En fait, c'est une collaboration à quatre mains, c'est une base avec les ateliers couture de Chanel sur laquelle la maison Montex intervient pour l'ornement : les visiteurs auront un élément à coudre, des petits éléments de broderie, des fournitures comme des perles, des tubes ou des paillettes à poser avec un motif à suivre. C'est une broderie participative où chacun est invité à s'asseoir et à apporter sa pierre à l'édifice : elle est inspirée du rideau du Grand Palais qui a été réalisé par l'ensemble de nos maisons d'art.

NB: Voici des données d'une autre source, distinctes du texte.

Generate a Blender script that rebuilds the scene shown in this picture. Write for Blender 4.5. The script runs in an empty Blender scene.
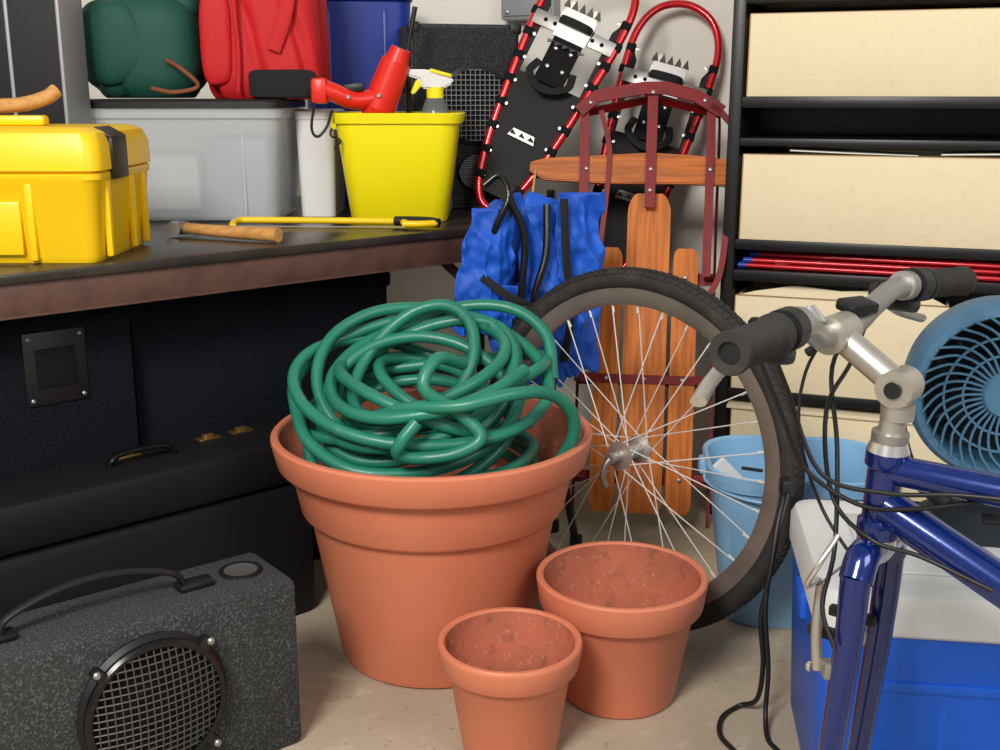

Généralement, les pièces issues d'événements participatifs, auquel participe le 19M, sont conservées et parfois réexposées dans le cadre d'une exposition ou d'un projet particulier. C'est important de s'inscrire dans ces événements consacrés à la question de la transmission. On rassure les parents, mais on a envie de montrer que ces métiers de la main, métiers de passion, c'est un vrai travail, et des filières qui vont du BEP jusqu'à bac +5. Le 19M organise son propre salon Mains d'avenir une fois par an qui permet avec le rectorat, le Greta, les RH... d'expliquer ces filières. Le luxe français a encore besoin d'ateliers et de gens qui y font des choses incroyables. Donc, il ne faut pas arrêter de les former.
Au 19M, vous recevez également du public pour des démonstrations d'artisanat. Mais comment susciter des vocations dans le luxe made in France, qui plus est pour ces métiers qui s'inscrivent dans un temps long de formation ?
Grâce à l'apprentissage, on est tout de suite dans le bain, dans l'effervescence de ce milieu qui est vivant et est peut-être plus attractif que de retourner juste à l'école. Oui, la formation est longue, mais ce sont des métiers de passion : je pense que quand on a envie de créer, de sortir des choses, de fabriquer, d'éprouver cette satisfaction de réaliser, je ne suis pas sûre que trois, quatre ou cinq ans d'études rebutent.
Une enquête révèle que 60% des nouveaux professionnels des métiers d'art sont des adultes en reconversion. Comment attirer les jeunes ?
Je pense que beaucoup d'entre eux ont perdu cette habitude de créer, de fabriquer. Il faut leur montrer que réaliser quelque chose est satisfaisant. On leur propose de s'asseoir, on discute avec eux et on leur fait découvrir les premiers gestes en s'adaptant à la personne qui est en face de nous. Et même des garçons se prêtent au jeu, ils se rendent compte que c'est quelque chose qui est agréable et qui leur plaît beaucoup. Si, à l'Atelier Montex, on a plus de femmes que d'hommes, cela change cependant : cette année, on a deux garçons alternants et quatre autres intégrés, en broderie main et en Cornély.